Ese gesto simple selló para siempre el vínculo de Bergoglio con la comunidad. “Lo sentimos como uno de nosotros”, resumieron. Y no era una frase: era un reconocimiento nacido del respeto.
El rol de su abuela y la herencia de los inmigrantes italianos
Hijo y nieto de inmigrantes italianos, su identidad se moldeó al calor del hogar piamontés. Su abuela Rosa fue una figura clave. Le hablaba en dialecto, lo cuidaba de niño, le transmitía el sentido profundo de la nostalgia.
“Encontrarse con los abuelos es reencontrarse con el pasado”, repetía. Durante una de las entrevistas que hiciera con los autores de El jesuita, citó de memoria a Hölderlin y a Nino Costa, evocando la poesía como ancla de memoria y ternura: “Perder la nostalgia es perder una dimensión humana”.

El día en que actuó ante una injusticia durante la represión policial en 2001
Durante los días más oscuros del estallido social de diciembre de 2001, cuando el país ardía y los ahorristas golpeaban las puertas de los bancos exigiendo lo que era suyo, Jorge Bergoglio no se mantuvo al margen.
Desde su ventana en la sede del Arzobispado, observó con estupor cómo la policía reprimía con violencia en Plaza de Mayo. Fue entonces cuando tomó el teléfono y llamó directamente al Ministerio del Interior. Lo atendió el secretario de Seguridad.

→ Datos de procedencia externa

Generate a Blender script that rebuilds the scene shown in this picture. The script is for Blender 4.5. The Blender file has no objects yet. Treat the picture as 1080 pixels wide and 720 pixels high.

Sin titubear, Bergoglio le exigió que distinguiera entre los manifestantes que causaban desmanes y los ciudadanos comunes que solo reclamaban por su dinero. “No son lo mismo”, advirtió.
Esa intervención directa, como mencionan Francesca Ambrogetti y Sergio Rubin, reflejaba una preocupación que ya venía marcando su pensamiento: “El deterioro económico y moral del país”.
En aquellos años, mientras ascendía en la estructura eclesiástica, Bergoglio consolidaba una línea moderada pero firme, crítica del neoliberalismo, del sometimiento a las recetas del FMI y del peso injusto de la deuda externa sobre los más pobres.
Sus discursos anteriores al colapso ya alertaban sobre la fractura social, el abandono del Estado y la dignidad herida de los excluidos.